Material shown:
==========

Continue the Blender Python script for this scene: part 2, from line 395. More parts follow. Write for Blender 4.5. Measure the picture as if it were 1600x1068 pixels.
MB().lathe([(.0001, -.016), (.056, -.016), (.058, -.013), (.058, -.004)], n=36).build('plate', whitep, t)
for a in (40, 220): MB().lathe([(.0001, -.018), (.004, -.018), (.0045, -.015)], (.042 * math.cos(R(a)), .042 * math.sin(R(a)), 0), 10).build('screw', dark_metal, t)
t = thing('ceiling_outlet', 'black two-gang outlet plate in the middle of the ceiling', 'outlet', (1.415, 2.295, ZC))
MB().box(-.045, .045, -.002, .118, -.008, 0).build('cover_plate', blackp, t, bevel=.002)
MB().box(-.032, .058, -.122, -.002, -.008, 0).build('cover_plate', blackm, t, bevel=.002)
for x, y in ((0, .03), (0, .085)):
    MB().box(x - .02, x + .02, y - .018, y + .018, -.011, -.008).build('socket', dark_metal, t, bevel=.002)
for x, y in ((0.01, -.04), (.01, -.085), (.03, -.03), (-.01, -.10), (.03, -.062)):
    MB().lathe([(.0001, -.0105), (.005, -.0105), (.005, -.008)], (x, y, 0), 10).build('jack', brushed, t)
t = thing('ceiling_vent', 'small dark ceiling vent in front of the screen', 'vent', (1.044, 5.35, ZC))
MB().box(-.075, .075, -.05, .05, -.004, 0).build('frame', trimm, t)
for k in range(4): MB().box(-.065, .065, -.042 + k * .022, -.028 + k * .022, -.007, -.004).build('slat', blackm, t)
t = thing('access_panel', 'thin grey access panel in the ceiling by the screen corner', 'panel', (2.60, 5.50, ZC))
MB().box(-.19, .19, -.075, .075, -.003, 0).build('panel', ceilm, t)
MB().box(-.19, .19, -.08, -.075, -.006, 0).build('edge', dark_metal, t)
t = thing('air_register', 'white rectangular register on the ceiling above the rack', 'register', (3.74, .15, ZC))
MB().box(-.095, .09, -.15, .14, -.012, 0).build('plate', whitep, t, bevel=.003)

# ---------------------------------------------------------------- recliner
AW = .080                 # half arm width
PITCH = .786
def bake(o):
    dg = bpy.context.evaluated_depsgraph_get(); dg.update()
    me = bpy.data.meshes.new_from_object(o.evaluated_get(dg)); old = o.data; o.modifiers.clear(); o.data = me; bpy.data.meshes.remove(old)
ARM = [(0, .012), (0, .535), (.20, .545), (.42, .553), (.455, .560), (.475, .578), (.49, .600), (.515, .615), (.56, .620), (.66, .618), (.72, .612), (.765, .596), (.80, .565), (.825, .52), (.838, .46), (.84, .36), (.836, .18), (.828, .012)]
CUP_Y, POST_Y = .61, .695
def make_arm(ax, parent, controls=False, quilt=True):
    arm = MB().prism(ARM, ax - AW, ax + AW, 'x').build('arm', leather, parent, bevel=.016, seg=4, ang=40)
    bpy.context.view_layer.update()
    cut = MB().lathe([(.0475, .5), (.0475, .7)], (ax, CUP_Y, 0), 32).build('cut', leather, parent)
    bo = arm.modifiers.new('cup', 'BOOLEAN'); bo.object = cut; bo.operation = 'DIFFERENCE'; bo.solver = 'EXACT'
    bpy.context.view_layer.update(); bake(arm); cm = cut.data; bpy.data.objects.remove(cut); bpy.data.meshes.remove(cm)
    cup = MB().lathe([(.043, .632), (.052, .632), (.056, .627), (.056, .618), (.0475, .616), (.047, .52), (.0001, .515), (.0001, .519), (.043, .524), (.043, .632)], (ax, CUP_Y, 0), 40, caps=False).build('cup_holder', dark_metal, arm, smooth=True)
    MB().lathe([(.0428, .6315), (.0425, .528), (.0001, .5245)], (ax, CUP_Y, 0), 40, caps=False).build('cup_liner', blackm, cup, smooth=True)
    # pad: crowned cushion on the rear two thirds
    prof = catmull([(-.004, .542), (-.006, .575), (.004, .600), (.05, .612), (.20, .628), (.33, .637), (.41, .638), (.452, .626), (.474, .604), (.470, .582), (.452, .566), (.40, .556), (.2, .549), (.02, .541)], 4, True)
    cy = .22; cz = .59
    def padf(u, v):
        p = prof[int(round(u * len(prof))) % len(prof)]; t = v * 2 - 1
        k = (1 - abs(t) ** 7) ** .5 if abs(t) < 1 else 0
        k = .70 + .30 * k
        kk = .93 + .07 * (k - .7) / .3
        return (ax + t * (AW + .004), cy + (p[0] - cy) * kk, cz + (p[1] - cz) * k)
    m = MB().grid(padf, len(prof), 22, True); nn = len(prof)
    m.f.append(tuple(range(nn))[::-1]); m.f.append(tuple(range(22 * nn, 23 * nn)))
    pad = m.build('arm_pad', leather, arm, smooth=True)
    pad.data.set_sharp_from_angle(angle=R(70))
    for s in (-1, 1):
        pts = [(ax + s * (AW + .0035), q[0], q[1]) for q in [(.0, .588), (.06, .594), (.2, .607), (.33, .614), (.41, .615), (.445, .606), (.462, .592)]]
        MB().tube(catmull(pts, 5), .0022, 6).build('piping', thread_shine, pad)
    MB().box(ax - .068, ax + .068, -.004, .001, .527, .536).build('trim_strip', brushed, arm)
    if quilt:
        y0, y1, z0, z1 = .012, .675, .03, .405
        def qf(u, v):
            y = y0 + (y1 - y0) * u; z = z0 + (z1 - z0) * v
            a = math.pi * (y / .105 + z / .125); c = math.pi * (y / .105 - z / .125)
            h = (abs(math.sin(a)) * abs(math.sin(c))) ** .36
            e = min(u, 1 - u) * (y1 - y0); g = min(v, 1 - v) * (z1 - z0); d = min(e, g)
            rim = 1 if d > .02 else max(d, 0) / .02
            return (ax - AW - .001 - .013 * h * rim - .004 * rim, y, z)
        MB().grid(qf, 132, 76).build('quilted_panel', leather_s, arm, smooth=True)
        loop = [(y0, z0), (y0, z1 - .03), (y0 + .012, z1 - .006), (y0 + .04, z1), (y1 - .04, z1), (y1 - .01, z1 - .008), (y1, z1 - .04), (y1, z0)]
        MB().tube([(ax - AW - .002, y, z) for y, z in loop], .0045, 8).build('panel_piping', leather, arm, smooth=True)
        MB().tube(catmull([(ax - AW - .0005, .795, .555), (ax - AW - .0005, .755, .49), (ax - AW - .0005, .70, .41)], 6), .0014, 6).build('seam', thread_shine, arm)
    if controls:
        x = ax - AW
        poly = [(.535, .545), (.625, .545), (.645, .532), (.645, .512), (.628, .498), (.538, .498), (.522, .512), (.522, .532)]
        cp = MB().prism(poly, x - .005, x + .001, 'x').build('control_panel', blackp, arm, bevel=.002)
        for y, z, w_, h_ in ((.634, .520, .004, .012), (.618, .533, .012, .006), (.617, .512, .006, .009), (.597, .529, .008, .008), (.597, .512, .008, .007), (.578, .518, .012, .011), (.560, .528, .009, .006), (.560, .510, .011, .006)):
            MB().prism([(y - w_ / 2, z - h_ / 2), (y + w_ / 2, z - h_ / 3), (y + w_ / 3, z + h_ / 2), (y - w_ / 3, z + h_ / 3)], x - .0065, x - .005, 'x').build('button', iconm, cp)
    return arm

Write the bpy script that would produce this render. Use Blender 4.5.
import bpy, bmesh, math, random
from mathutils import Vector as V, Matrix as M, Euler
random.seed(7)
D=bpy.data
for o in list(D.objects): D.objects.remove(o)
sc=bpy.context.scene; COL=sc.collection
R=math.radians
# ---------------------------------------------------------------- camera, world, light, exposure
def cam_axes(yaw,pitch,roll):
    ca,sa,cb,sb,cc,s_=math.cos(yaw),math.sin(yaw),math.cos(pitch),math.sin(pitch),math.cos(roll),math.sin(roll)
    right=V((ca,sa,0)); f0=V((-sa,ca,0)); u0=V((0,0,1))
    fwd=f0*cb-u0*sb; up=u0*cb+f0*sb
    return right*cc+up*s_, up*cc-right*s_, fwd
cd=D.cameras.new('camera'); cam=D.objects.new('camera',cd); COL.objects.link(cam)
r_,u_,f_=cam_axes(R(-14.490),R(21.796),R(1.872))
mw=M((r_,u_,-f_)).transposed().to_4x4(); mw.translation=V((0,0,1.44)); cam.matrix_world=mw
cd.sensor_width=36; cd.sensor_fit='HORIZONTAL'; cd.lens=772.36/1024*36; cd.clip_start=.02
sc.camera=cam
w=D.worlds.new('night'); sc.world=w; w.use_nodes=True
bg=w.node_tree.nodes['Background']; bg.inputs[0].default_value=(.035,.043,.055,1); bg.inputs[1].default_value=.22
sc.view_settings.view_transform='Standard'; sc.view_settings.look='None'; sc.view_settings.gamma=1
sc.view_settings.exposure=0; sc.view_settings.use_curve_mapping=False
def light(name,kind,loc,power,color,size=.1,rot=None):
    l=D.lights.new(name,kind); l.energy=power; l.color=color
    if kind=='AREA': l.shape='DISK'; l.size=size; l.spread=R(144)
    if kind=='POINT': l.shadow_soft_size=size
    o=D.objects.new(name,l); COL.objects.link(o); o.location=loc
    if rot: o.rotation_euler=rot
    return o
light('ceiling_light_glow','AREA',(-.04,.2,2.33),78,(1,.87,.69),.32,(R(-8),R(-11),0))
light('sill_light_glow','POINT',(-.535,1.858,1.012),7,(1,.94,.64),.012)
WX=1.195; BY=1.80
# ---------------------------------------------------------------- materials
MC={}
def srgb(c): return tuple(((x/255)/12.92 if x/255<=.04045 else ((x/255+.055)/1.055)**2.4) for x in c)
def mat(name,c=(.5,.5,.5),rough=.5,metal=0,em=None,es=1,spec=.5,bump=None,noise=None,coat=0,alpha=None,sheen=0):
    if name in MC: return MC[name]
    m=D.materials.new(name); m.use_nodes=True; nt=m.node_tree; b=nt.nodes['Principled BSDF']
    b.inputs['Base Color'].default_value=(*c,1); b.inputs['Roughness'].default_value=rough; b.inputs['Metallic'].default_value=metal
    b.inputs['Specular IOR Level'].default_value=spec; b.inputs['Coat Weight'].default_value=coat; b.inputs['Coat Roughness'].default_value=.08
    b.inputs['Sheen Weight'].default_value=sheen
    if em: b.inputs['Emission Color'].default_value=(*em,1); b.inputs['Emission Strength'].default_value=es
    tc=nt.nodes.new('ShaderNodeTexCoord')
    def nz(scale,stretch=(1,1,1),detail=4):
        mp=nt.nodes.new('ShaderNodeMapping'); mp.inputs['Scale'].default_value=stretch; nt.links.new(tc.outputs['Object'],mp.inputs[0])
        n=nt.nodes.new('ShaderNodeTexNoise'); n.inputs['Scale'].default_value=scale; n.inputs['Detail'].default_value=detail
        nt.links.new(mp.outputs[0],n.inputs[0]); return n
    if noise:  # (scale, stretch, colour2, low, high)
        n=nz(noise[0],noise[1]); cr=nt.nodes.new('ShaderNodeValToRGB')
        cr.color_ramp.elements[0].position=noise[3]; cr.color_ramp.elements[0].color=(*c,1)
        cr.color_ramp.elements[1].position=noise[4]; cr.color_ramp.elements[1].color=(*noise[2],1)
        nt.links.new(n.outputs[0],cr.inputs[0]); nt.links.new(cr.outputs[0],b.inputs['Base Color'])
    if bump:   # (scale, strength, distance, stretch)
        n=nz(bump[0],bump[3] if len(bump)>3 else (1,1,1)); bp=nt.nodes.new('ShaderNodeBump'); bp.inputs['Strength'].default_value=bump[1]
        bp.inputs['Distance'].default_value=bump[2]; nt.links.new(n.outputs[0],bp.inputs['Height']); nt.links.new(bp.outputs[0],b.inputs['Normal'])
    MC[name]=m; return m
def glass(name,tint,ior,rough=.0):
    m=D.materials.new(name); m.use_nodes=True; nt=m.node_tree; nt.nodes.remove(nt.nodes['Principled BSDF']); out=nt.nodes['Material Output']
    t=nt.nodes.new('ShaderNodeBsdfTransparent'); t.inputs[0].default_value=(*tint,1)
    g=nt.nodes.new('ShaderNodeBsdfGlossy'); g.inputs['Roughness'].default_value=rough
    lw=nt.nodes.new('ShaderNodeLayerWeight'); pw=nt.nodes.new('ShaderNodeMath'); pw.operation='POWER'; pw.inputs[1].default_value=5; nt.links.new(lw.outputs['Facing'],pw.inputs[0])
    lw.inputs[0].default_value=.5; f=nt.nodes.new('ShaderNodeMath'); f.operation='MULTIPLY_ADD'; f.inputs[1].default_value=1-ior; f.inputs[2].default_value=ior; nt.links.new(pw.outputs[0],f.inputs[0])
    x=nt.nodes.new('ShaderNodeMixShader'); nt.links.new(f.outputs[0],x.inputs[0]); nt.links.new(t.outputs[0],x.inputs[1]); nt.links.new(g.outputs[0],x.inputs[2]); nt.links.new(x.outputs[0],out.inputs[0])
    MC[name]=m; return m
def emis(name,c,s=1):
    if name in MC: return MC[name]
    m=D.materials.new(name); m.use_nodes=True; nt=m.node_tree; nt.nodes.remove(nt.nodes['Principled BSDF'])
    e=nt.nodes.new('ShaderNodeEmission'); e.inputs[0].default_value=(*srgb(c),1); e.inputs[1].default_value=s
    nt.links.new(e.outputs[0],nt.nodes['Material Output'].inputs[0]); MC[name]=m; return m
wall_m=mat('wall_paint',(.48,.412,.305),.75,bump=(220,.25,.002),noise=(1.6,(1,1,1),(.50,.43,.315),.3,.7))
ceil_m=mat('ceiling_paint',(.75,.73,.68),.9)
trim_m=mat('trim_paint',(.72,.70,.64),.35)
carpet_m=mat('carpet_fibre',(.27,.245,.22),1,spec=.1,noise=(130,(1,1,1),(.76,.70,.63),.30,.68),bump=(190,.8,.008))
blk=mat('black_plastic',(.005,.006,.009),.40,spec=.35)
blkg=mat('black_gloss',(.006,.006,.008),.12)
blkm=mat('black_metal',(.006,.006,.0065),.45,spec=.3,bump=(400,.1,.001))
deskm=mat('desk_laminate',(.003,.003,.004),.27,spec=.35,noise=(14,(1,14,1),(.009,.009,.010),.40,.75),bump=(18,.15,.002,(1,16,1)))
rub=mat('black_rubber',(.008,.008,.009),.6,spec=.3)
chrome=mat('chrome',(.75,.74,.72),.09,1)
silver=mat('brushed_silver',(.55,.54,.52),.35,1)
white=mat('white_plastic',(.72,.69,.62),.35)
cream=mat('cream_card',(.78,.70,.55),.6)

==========

Directive:
List all lines above in which the string "scene" appears.

Answer to the problem:
Continue the Blender Python script for this scene: part 2, from line 395. More parts follow. Write for Blender 4.5. Measure the picture as if it were 1600x1068 pixels.
sc=bpy.context.scene; COL=sc.collection